Monday, February 4, 2013

Top Perennials Part 3 (of many)

The next two flowers I'd like to present constitute good "fillers". Neither one is exceptional by itself but within a border, they both add an interesting element and blend well with the showy ones.

Yellow Loosestrife (Lysimachia punctata) is a tall plant, growing 2-3 feet tall. Its flowers grow in elegant flowering spikes. It's great in a perennial border or beside a water feature.
It is in no way related to Purple Loosestrife Lythrum salicaria, an invasive plant that everyone attempted to eradicate in the 90's.

I have 2 areas where Yellow Loosestrife has spread nicely. Above you see it with red Serviceberries but I also like it with the annual bright red Maltese Cross (Lychnis chalcedonica)

Yellow Loosestrife is best left in the border. I have tried cutting it for bouquets but is short lived, lasting only a day or two.

Ladies Mantle Alchemilla mollis is more chartreuse than yellow. Its flowers are quite insignificant but the plant grows into huge large mounds (2 - 2 1/2') with wonderful fuzzy cupped leaves that hold water droplets after a rain.

It blends will into foreground or background and makes plants beside it look fabulous.

If you have never tried either of these plants, please do. I hope you won't be disappointed. Both are very low maintenance and tolerated last summer's heat and drought very well.


Nadezda said...

Ladies Mantle (Alchemilla mollis) is my favorite plant too, Astrid! I grow it near my pond and it's nice to see the leaves reflection in water. Only I cut the flowers, I don't like them.

Alistair said...

Astrid - Such a beautiful picture of the Alchemilla and Hosta. Although I see by searching that the Yellow Lysimachia is also commonly known as Loosestrife, I was not aware of this.

Astrid said...

Hi Nadezda
I like the flowers when they are fresh and newly bloomed but they turn brown later. That's when I have to cut them off and that's a big job. So in that respect, A. mollis is not low maintenance.

Hi Alistair
There's purple loosestrife - that's the really bad invasive one near water. But within the Lysimachia family there's also L. clethroides which is known as Gooseneck Loosestrife and L. nummelaria (Creeping Jenny). Both are spreaders but Jenny is a nice ground cover. I will feature it later.

HELENE said...

I use to have Lysimachia punctata, a variegated one called 'Alexander', thought it was a bit fun to have since my son is called Alexander! But the plant didn't like the location I gave it, too shady I think, so after a few years it was not looking very nice and went in the compost bin.

Those dark red coleous of yours look fantastic! Do they have a name?

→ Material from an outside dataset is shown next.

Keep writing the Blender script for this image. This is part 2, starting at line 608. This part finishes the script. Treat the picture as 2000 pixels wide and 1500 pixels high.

Love these posts of yours, great to get an update on plants, always new ideas to get :-)

Jennifer said...

Hi Astrid, I got your message about the deleted comment. I understand completely that it was removed by accident and certainly take no offence. I have Lady's Mantle in a few locations. I find it resents deep shade, but does very well in part shade. I inherited a small patch of Yellow Loosestrife from the gardener who lived here previous to us, but it got crowded out by things I added when we moved in. I really must replace it! Yellow Loosestrife is such a happy looking flower.

Astrid said...

Hi Helene
Thanks! I have learned a lot about different plants from your blog too. That's what makes this blogging experience so much fun. I have seen the 'Alexander' and it's really quite interesting. Maybe I should add that to my garden.

Hi Jennifer
Both areas that I have L. punctata get quite a bit of sun. And yes, they are a "happy" plant, now that you mention it. I guess because the yellow is so sunny.

Astrid said...

I forgot to answer your question. The 2 coleus I had in the front were Colorblaze Kingswood Torch (red one) and Colorblaze Lifelime (lime green one).

Stiletto said...

I'm so impressed with your garden. It's so lush and soothing to the eyes. You must have wonderful green fingers!

Astrid said...

Welcome Stiletto! Glad you enjoyed my garden. Your website is great. So is the corresponding food blog. I may try out a few of your Malaysian recipes.